• _Stated problem_
Each line of the listing must be transcribed exactly, except for the images, which should be excluded.
--- begin Raw data ---
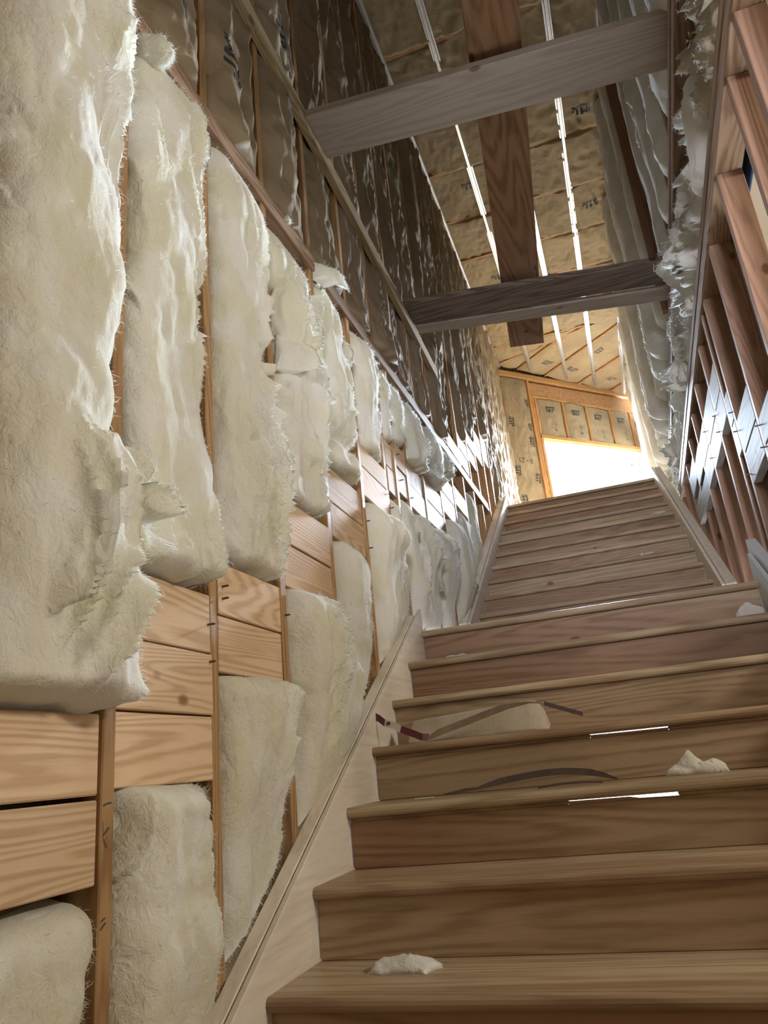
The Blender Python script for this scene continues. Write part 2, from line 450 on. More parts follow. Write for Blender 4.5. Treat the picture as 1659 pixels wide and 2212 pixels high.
RU = [-.6, -.15, .3, .75, 1.2, 1.65, 2.1, 2.55, 2.98, 3.42, 3.86, 4.3, 4.75, 5.2, 5.65, 6.1, 6.55, 7.0, 7.45, 7.9, 8.35, 8.8, 9.25, 9.7, 10.15, 10.6]
for y in RU:
    g = G(); x = xru(y) - (.05 if y in (3.42, .75) else 0); g.box(x, x + .15, y - SW, y + SW, 3.49 if y < 8.6 else 3.1, 6.22); g.build('upper_stud', GREY_Z, RWL)
g = G(); g.bar((xrw(1.16) + .115, 1.16, -.6), (xrw(6.9) + .115, 6.9, -.6), EX, .02, EZ, 3.3); g.build('sheathing', PLY, RWL)
g = G(); g.bar((xru(-1.3) + .16, -1.3, 3.0), (xru(11.3) + .16, 11.3, 3.0), EX, .03, EZ, 3.6); g.build('sheathing', PLY, RWL)
g = G(); g.bar((xrw(.30) + .125, .30, 2.60), (xrw(1.15) + .125, 1.15, 2.60), EX, .01, EZ, .8); g.build('housewrap', BLUE, RWL, label='dark blue housewrap patch')
RB = [(.98, 1.405, [(1.30, 1.455), (1.46, 1.615), (1.62, 1.74)]), (1.455, 1.87, [(1.60, 1.757), (1.764, 1.93)]), (1.92, 2.028, [(1.80, 1.96), (1.965, 2.125)]), (2.075, 2.378, [(2.055, 2.205), (2.21, 2.365)]),
      (2.422, 2.895, [(2.045, 2.20), (2.206, 2.385)]), (2.945, 3.378, [(2.07, 2.225), (2.23, 2.395)]), (3.422, 3.858, [(2.05, 2.2), (2.25, 2.42)]), (3.905, 4.425, [(2.1, 2.25), (2.33, 2.5)])]
for y0, y1, zs in RB:
    for z0, z1 in zs:
        g = G(); g.bar((xrw(y0) - .001, y0, z0), (xrw(y1) - .001, y1, z0), EX, .04, EZ, z1 - z0)
        g.build('blocking_board', RBLOCK, RWL)
for y, z in [(1.92, 2.0), (1.93, 1.9), (1.43, 1.72), (1.43, 1.62), (2.42, 2.1), (2.42, 2.2), (2.9, 2.12), (2.9, 2.3), (1.9, 1.66)]:
    g = G(); x = xrw(y); g.box(x - .02, x + .01, y - .003, y + .003, z - .003, z + .003); g.build('nail', NAIL, RWL)

# ---- ceiling
CZ = 6.2
CE = root('ceiling', (.9, 5, CZ), kind='structure')
JY = [-.11, .63, 1.36, 2.095, 2.835, 3.57, 4.31, 5.06, 5.80, 6.56, 7.26, 7.98]
for y in JY:
    g = G(); g.box(-.2, 2.3, y - .02, y + .02, CZ, CZ + .2); g.build('joist', STUD_X, CE)
for dy in (.045,):
    g = G(); g.box(-.2, 2.3, 7.26 + dy, 7.26 + dy + .04, CZ, CZ + .2); g.build('joist', STUD_X, CE)
HIP0, HIP1 = np.array([-.07, 8.5, CZ]), np.array([2.3, 7.67, CZ])
hd = (HIP1 - HIP0) / np.linalg.norm(HIP1 - HIP0)
hn = np.array([-hd[1], hd[0], 0])
g = G(); g.bar(HIP0 - hn * .02, HIP1 - hn * .02, hn, .04, EZ, .2); g.build('hip_rafter', STUD_X, CE)
JS = [.40, .98, 1.72, 2.46, 3.10]
def hip_hit(s):                              # from far wall point s, travel along FN until the hip line
    p = FP0 + FD * s
    A = np.array([[FN[0], -hd[0]], [FN[1], -hd[1]]])
    t, _ = np.linalg.solve(A, (HIP0 - p)[:2])
    return p + EZ * CZ, p + FN * t + EZ * CZ
for s in JS:
    a, b_ = hip_hit(s)
    g = G(); g.bar(a - FD * .02, b_ - FD * .02, FD, .04, EZ, .2); g.build('jack_joist', STUD_X, CE)
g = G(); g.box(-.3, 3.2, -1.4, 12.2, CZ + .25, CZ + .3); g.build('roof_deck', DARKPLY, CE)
for x, x2, y0, y1 in [(-.045, -.055, -1.2, 8.55), (.40, .40, -1.2, 8.9), (.91, .91, -1.2, 9.45), (1.36, 1.33, -1.2, 9.95), (1.735, 1.79, -1.2, 10.45)]:
    g = G()
    prof = [(-.030, -.012), (-.018, -.012), (-.012, -.040), (.012, -.040), (.018, -.012), (.030, -.012)]
    P = np.array([[(xx + dx, y, CZ + dz - .002) for dx, dz in prof] for xx, y in ((x, y0), (x2, y1))])
    g.grid(P)
    P2 = P.copy(); P2[..., 2] += .0025; g.grid(P2[:, ::-1])
    g.build('furring_channel', METAL, CE)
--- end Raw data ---
• _Task solution_
The Blender Python script for this scene continues. Write part 2, from line 450 on. More parts follow. Write for Blender 4.5. Treat the picture as 1659 pixels wide and 2212 pixels high.
RU = [-.6, -.15, .3, .75, 1.2, 1.65, 2.1, 2.55, 2.98, 3.42, 3.86, 4.3, 4.75, 5.2, 5.65, 6.1, 6.55, 7.0, 7.45, 7.9, 8.35, 8.8, 9.25, 9.7, 10.15, 10.6]
for y in RU:
    g = G(); x = xru(y) - (.05 if y in (3.42, .75) else 0); g.box(x, x + .15, y - SW, y + SW, 3.49 if y < 8.6 else 3.1, 6.22); g.build('upper_stud', GREY_Z, RWL)
g = G(); g.bar((xrw(1.16) + .115, 1.16, -.6), (xrw(6.9) + .115, 6.9, -.6), EX, .02, EZ, 3.3); g.build('sheathing', PLY, RWL)
g = G(); g.bar((xru(-1.3) + .16, -1.3, 3.0), (xru(11.3) + .16, 11.3, 3.0), EX, .03, EZ, 3.6); g.build('sheathing', PLY, RWL)
g = G(); g.bar((xrw(.30) + .125, .30, 2.60), (xrw(1.15) + .125, 1.15, 2.60), EX, .01, EZ, .8); g.build('housewrap', BLUE, RWL, label='dark blue housewrap patch')
RB = [(.98, 1.405, [(1.30, 1.455), (1.46, 1.615), (1.62, 1.74)]), (1.455, 1.87, [(1.60, 1.757), (1.764, 1.93)]), (1.92, 2.028, [(1.80, 1.96), (1.965, 2.125)]), (2.075, 2.378, [(2.055, 2.205), (2.21, 2.365)]),
      (2.422, 2.895, [(2.045, 2.20), (2.206, 2.385)]), (2.945, 3.378, [(2.07, 2.225), (2.23, 2.395)]), (3.422, 3.858, [(2.05, 2.2), (2.25, 2.42)]), (3.905, 4.425, [(2.1, 2.25), (2.33, 2.5)])]
for y0, y1, zs in RB:
    for z0, z1 in zs:
        g = G(); g.bar((xrw(y0) - .001, y0, z0), (xrw(y1) - .001, y1, z0), EX, .04, EZ, z1 - z0)
        g.build('blocking_board', RBLOCK, RWL)
for y, z in [(1.92, 2.0), (1.93, 1.9), (1.43, 1.72), (1.43, 1.62), (2.42, 2.1), (2.42, 2.2), (2.9, 2.12), (2.9, 2.3), (1.9, 1.66)]:
    g = G(); x = xrw(y); g.box(x - .02, x + .01, y - .003, y + .003, z - .003, z + .003); g.build('nail', NAIL, RWL)

# ---- ceiling
CZ = 6.2
CE = root('ceiling', (.9, 5, CZ), kind='structure')
JY = [-.11, .63, 1.36, 2.095, 2.835, 3.57, 4.31, 5.06, 5.80, 6.56, 7.26, 7.98]
for y in JY:
    g = G(); g.box(-.2, 2.3, y - .02, y + .02, CZ, CZ + .2); g.build('joist', STUD_X, CE)
for dy in (.045,):
    g = G(); g.box(-.2, 2.3, 7.26 + dy, 7.26 + dy + .04, CZ, CZ + .2); g.build('joist', STUD_X, CE)
HIP0, HIP1 = np.array([-.07, 8.5, CZ]), np.array([2.3, 7.67, CZ])
hd = (HIP1 - HIP0) / np.linalg.norm(HIP1 - HIP0)
hn = np.array([-hd[1], hd[0], 0])
g = G(); g.bar(HIP0 - hn * .02, HIP1 - hn * .02, hn, .04, EZ, .2); g.build('hip_rafter', STUD_X, CE)
JS = [.40, .98, 1.72, 2.46, 3.10]
def hip_hit(s):                              # from far wall point s, travel along FN until the hip line
    p = FP0 + FD * s
    A = np.array([[FN[0], -hd[0]], [FN[1], -hd[1]]])
    t, _ = np.linalg.solve(A, (HIP0 - p)[:2])
    return p + EZ * CZ, p + FN * t + EZ * CZ
for s in JS:
    a, b_ = hip_hit(s)
    g = G(); g.bar(a - FD * .02, b_ - FD * .02, FD, .04, EZ, .2); g.build('jack_joist', STUD_X, CE)
g = G(); g.box(-.3, 3.2, -1.4, 12.2, CZ + .25, CZ + .3); g.build('roof_deck', DARKPLY, CE)
for x, x2, y0, y1 in [(-.045, -.055, -1.2, 8.55), (.40, .40, -1.2, 8.9), (.91, .91, -1.2, 9.45), (1.36, 1.33, -1.2, 9.95), (1.735, 1.79, -1.2, 10.45)]:
    g = G()
    prof = [(-.030, -.012), (-.018, -.012), (-.012, -.040), (.012, -.040), (.018, -.012), (.030, -.012)]
    P = np.array([[(xx + dx, y, CZ + dz - .002) for dx, dz in prof] for xx, y in ((x, y0), (x2, y1))])
    g.grid(P)
    P2 = P.copy(); P2[..., 2] += .0025; g.grid(P2[:, ::-1])
    g.build('furring_channel', METAL, CE)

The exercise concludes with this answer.